## Exercise
Give the material once more, word for word, without any images.

## Dataset extract
***

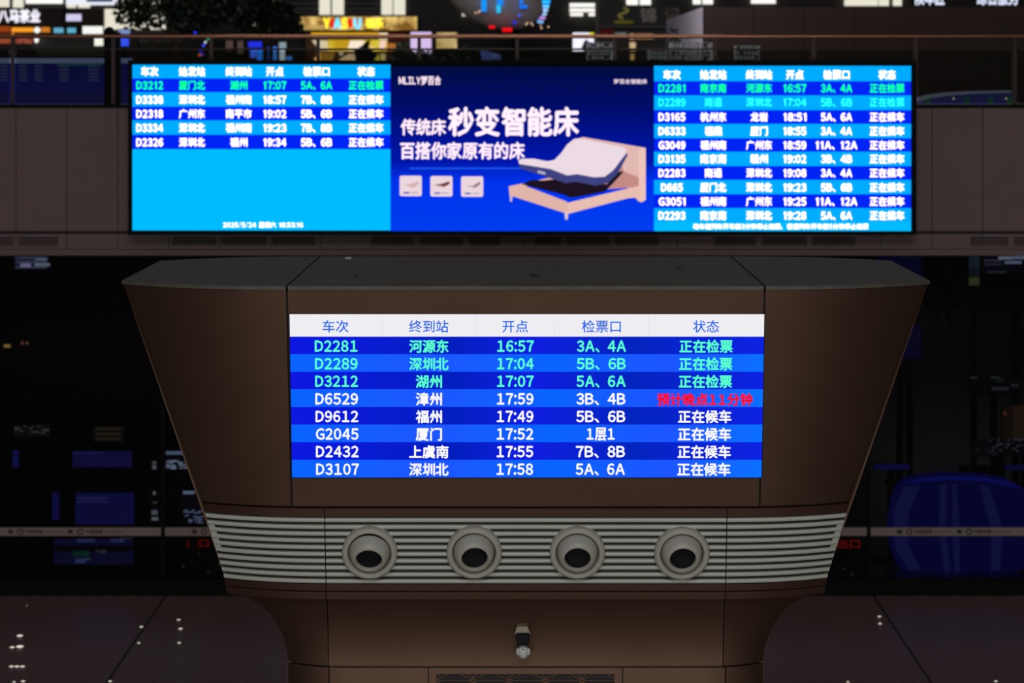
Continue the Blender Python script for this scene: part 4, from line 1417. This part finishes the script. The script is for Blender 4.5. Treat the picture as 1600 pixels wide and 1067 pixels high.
dim('cold_tubes', 'thin cold light lines high behind the right glass', 'lights', (1515, 587, 1592, 615), 52, (10, 12, 16), [((1516, 589, 1528, 591), (80, 88, 96)), ((1548, 588, 1562, 591), (70, 84, 88)), ((1558, 593, 1568, 597), (40, 66, 54)), ((1550, 605, 1576, 609), (72, 78, 84)), ((1580, 600, 1592, 604), (60, 66, 74))])

# walking person far behind the right glass
pd = (CZ) * FPX / (519 - HY)
pg = Vector((P(1475, 0, pd).x, pd, 0))
M_CLOTH = mat('dark_clothes', (0.006, 0.006, 0.008), 0.8)
M_SKIN = mat('skin_tone', (0.25, 0.15, 0.11), 0.6)
sk = {'pel': (0, 0, 0.95, .15, .11), 'wst': (0, -.02, 1.1, .13, .1), 'chs': (0, -.03, 1.32, .17, .12), 'nek': (0, -.03, 1.48, .06, .06), 'hd0': (0, -.045, 1.56, .075, .085), 'hd1': (0, -.05, 1.68, .07, .08),
      'lh': (-.1, 0, .9, .095, .095), 'lk': (-.2, -.06, .5, .06, .06), 'la': (-.33, .02, .1, .04, .04), 'lt': (-.30, -.14, .04, .035, .03),
      'rh': (.1, 0, .9, .095, .095), 'rk': (.16, -.04, .5, .06, .06), 'ra': (.27, 0, .1, .04, .04), 'rt': (.30, -.15, .04, .035, .03),
      'ls': (-.2, -.02, 1.38, .06, .06), 'le': (-.27, .03, 1.12, .045, .045), 'lw': (-.24, -.1, .9, .033, .033), 'lf': (-.23, -.14, .8, .03, .02),
      'rs': (.2, -.02, 1.38, .06, .06), 're': (.28, .02, 1.12, .045, .045), 'rw': (.3, -.08, .9, .033, .033), 'rf': (.3, -.12, .8, .03, .02)}
ed = [('pel', 'wst'), ('wst', 'chs'), ('chs', 'nek'), ('nek', 'hd0'), ('hd0', 'hd1'), ('pel', 'lh'), ('lh', 'lk'), ('lk', 'la'), ('la', 'lt'), ('pel', 'rh'), ('rh', 'rk'), ('rk', 'ra'), ('ra', 'rt'),
      ('chs', 'ls'), ('ls', 'le'), ('le', 'lw'), ('lw', 'lf'), ('chs', 'rs'), ('rs', 're'), ('re', 'rw'), ('rw', 'rf')]
keys = list(sk)
me = bpy.data.meshes.new('person')
me.from_pydata([sk[k][:3] for k in keys], [(keys.index(a), keys.index(b)) for a, b in ed], [])
po_ = bpy.data.objects.new('person', me)
COL.objects.link(po_)
po_.location = pg
md = po_.modifiers.new('skin', 'SKIN')
me.skin_vertices[0].data[0].use_root = True
for i, k in enumerate(keys):
    me.skin_vertices[0].data[i].radius = sk[k][3:5]
md.use_smooth_shade = True
sd = po_.modifiers.new('sub', 'SUBSURF')
sd.levels = sd.render_levels = 2
me.materials.append(M_CLOTH)
tag(po_, 'person in dark clothes walking far behind the right glass', 'person')
hr = MB().sphere(pg + Vector((0, -0.03, 1.67)), 0.098, 14, 8, (0.85, 1, 1)).build('hair', mat('black_hair', (0.006, 0.005, 0.005), 0.6), None, smooth=True)
hr.parent = po_
hr.matrix_parent_inverse = Matrix.Translation(-pg)

# reflected glints on the polished floor, built as glowing discs
FLT = [(31, 994, 10, ''), (19, 1012, 8, ''), (31, 1011, 12, ''), (18, 1042, 8, ''), (26.5, 1042, 8, ''), (35, 1042, 8, ''), (22, 1066, 5, ''), (36, 1065, 7, ''),
       (221, 980, 6, ''), (217, 1005, 5, ''), (279, 969, 6, ''), (282, 983, 7, ''), (280, 1005, 6, ''), (1374, 964, 6, ''), (1375, 975, 6, ''), (1325, 1066, 5, ''), (1556, 1065, 6, ''), (172, 1065, 6, ''), (42, 946, 4, '')]
LBL = ['farthest bright floor glint of the column at the left edge', 'left one of the second pair of floor glints at the left edge', 'right one of the second pair of floor glints at the left edge',
       'left one of three floor glints side by side at the left edge', 'middle one of three floor glints side by side at the left edge', 'right one of three floor glints side by side at the left edge',
       'left one of the nearest pair of floor glints, bottom left corner', 'right one of the nearest pair of floor glints, bottom left corner',
       'floor glint on the joint left of the tower, farther of two', 'floor glint on the joint left of the tower, nearer of two',
       'floor glint farthest in the row of three left of the tower base', 'floor glint in the middle of the row of three left of the tower base', 'floor glint nearest in the row of three left of the tower base',
       'farther of the two floor glints right of the tower', 'nearer of the two floor glints right of the tower', 'floor glint at the bottom edge just right of the tower',
       'floor glint at the bottom edge near the right corner', 'floor glint at the bottom edge where the left joint meets it', 'tiny faint floor glint near the glass wall, far left']
for (x, y, w, _), lb in zip(FLT, LBL):
    dd = CZ * FPX / (y - HY)
    c = P(x, y, dd)
    t = thing('floor_glint', lb, 'floor light', (c.x, c.y, 0), 'glints on the polished floor, built as glowing discs')  # a reflection on the polish, no lamp in the floor
    r = w * dd / FPX / 2
    MB().lathe([(r * 1.25, 0.0), (r * 1.2, 0.008), (r * 1.02, 0.008), (r, 0.004)], Matrix.Translation((c.x, c.y, 0)), 20).build('ring', M_STEEL, t, smooth=True)  # rim made up to seat the glint disc
    MB().lathe([(r, 0.003), (r * 0.8, 0.006 + r * 0.16), (r * 0.4, 0.006 + r * 0.3), (0.0, 0.006 + r * 0.34)], Matrix.Translation((c.x, c.y, 0)), 18).build('lens', emis((240, 232, 215) if w > 4 else (90, 90, 80), 1.0), t, smooth=True)  # the glint itself: a reflection given its own glow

***

## Response for this exercise
Continue the Blender Python script for this scene: part 4, from line 1417. This part finishes the script. The script is for Blender 4.5. Treat the picture as 1600 pixels wide and 1067 pixels high.
dim('cold_tubes', 'thin cold light lines high behind the right glass', 'lights', (1515, 587, 1592, 615), 52, (10, 12, 16), [((1516, 589, 1528, 591), (80, 88, 96)), ((1548, 588, 1562, 591), (70, 84, 88)), ((1558, 593, 1568, 597), (40, 66, 54)), ((1550, 605, 1576, 609), (72, 78, 84)), ((1580, 600, 1592, 604), (60, 66, 74))])

# walking person far behind the right glass
pd = (CZ) * FPX / (519 - HY)
pg = Vector((P(1475, 0, pd).x, pd, 0))
M_CLOTH = mat('dark_clothes', (0.006, 0.006, 0.008), 0.8)
M_SKIN = mat('skin_tone', (0.25, 0.15, 0.11), 0.6)
sk = {'pel': (0, 0, 0.95, .15, .11), 'wst': (0, -.02, 1.1, .13, .1), 'chs': (0, -.03, 1.32, .17, .12), 'nek': (0, -.03, 1.48, .06, .06), 'hd0': (0, -.045, 1.56, .075, .085), 'hd1': (0, -.05, 1.68, .07, .08),
      'lh': (-.1, 0, .9, .095, .095), 'lk': (-.2, -.06, .5, .06, .06), 'la': (-.33, .02, .1, .04, .04), 'lt': (-.30, -.14, .04, .035, .03),
      'rh': (.1, 0, .9, .095, .095), 'rk': (.16, -.04, .5, .06, .06), 'ra': (.27, 0, .1, .04, .04), 'rt': (.30, -.15, .04, .035, .03),
      'ls': (-.2, -.02, 1.38, .06, .06), 'le': (-.27, .03, 1.12, .045, .045), 'lw': (-.24, -.1, .9, .033, .033), 'lf': (-.23, -.14, .8, .03, .02),
      'rs': (.2, -.02, 1.38, .06, .06), 're': (.28, .02, 1.12, .045, .045), 'rw': (.3, -.08, .9, .033, .033), 'rf': (.3, -.12, .8, .03, .02)}
ed = [('pel', 'wst'), ('wst', 'chs'), ('chs', 'nek'), ('nek', 'hd0'), ('hd0', 'hd1'), ('pel', 'lh'), ('lh', 'lk'), ('lk', 'la'), ('la', 'lt'), ('pel', 'rh'), ('rh', 'rk'), ('rk', 'ra'), ('ra', 'rt'),
      ('chs', 'ls'), ('ls', 'le'), ('le', 'lw'), ('lw', 'lf'), ('chs', 'rs'), ('rs', 're'), ('re', 'rw'), ('rw', 'rf')]
keys = list(sk)
me = bpy.data.meshes.new('person')
me.from_pydata([sk[k][:3] for k in keys], [(keys.index(a), keys.index(b)) for a, b in ed], [])
po_ = bpy.data.objects.new('person', me)
COL.objects.link(po_)
po_.location = pg
md = po_.modifiers.new('skin', 'SKIN')
me.skin_vertices[0].data[0].use_root = True
for i, k in enumerate(keys):
    me.skin_vertices[0].data[i].radius = sk[k][3:5]
md.use_smooth_shade = True
sd = po_.modifiers.new('sub', 'SUBSURF')
sd.levels = sd.render_levels = 2
me.materials.append(M_CLOTH)
tag(po_, 'person in dark clothes walking far behind the right glass', 'person')
hr = MB().sphere(pg + Vector((0, -0.03, 1.67)), 0.098, 14, 8, (0.85, 1, 1)).build('hair', mat('black_hair', (0.006, 0.005, 0.005), 0.6), None, smooth=True)
hr.parent = po_
hr.matrix_parent_inverse = Matrix.Translation(-pg)

# reflected glints on the polished floor, built as glowing discs
FLT = [(31, 994, 10, ''), (19, 1012, 8, ''), (31, 1011, 12, ''), (18, 1042, 8, ''), (26.5, 1042, 8, ''), (35, 1042, 8, ''), (22, 1066, 5, ''), (36, 1065, 7, ''),
       (221, 980, 6, ''), (217, 1005, 5, ''), (279, 969, 6, ''), (282, 983, 7, ''), (280, 1005, 6, ''), (1374, 964, 6, ''), (1375, 975, 6, ''), (1325, 1066, 5, ''), (1556, 1065, 6, ''), (172, 1065, 6, ''), (42, 946, 4, '')]
LBL = ['farthest bright floor glint of the column at the left edge', 'left one of the second pair of floor glints at the left edge', 'right one of the second pair of floor glints at the left edge',
       'left one of three floor glints side by side at the left edge', 'middle one of three floor glints side by side at the left edge', 'right one of three floor glints side by side at the left edge',
       'left one of the nearest pair of floor glints, bottom left corner', 'right one of the nearest pair of floor glints, bottom left corner',
       'floor glint on the joint left of the tower, farther of two', 'floor glint on the joint left of the tower, nearer of two',
       'floor glint farthest in the row of three left of the tower base', 'floor glint in the middle of the row of three left of the tower base', 'floor glint nearest in the row of three left of the tower base',
       'farther of the two floor glints right of the tower', 'nearer of the two floor glints right of the tower', 'floor glint at the bottom edge just right of the tower',
       'floor glint at the bottom edge near the right corner', 'floor glint at the bottom edge where the left joint meets it', 'tiny faint floor glint near the glass wall, far left']
for (x, y, w, _), lb in zip(FLT, LBL):
    dd = CZ * FPX / (y - HY)
    c = P(x, y, dd)
    t = thing('floor_glint', lb, 'floor light', (c.x, c.y, 0), 'glints on the polished floor, built as glowing discs')  # a reflection on the polish, no lamp in the floor
    r = w * dd / FPX / 2
    MB().lathe([(r * 1.25, 0.0), (r * 1.2, 0.008), (r * 1.02, 0.008), (r, 0.004)], Matrix.Translation((c.x, c.y, 0)), 20).build('ring', M_STEEL, t, smooth=True)  # rim made up to seat the glint disc
    MB().lathe([(r, 0.003), (r * 0.8, 0.006 + r * 0.16), (r * 0.4, 0.006 + r * 0.3), (0.0, 0.006 + r * 0.34)], Matrix.Translation((c.x, c.y, 0)), 18).build('lens', emis((240, 232, 215) if w > 4 else (90, 90, 80), 1.0), t, smooth=True)  # the glint itself: a reflection given its own glow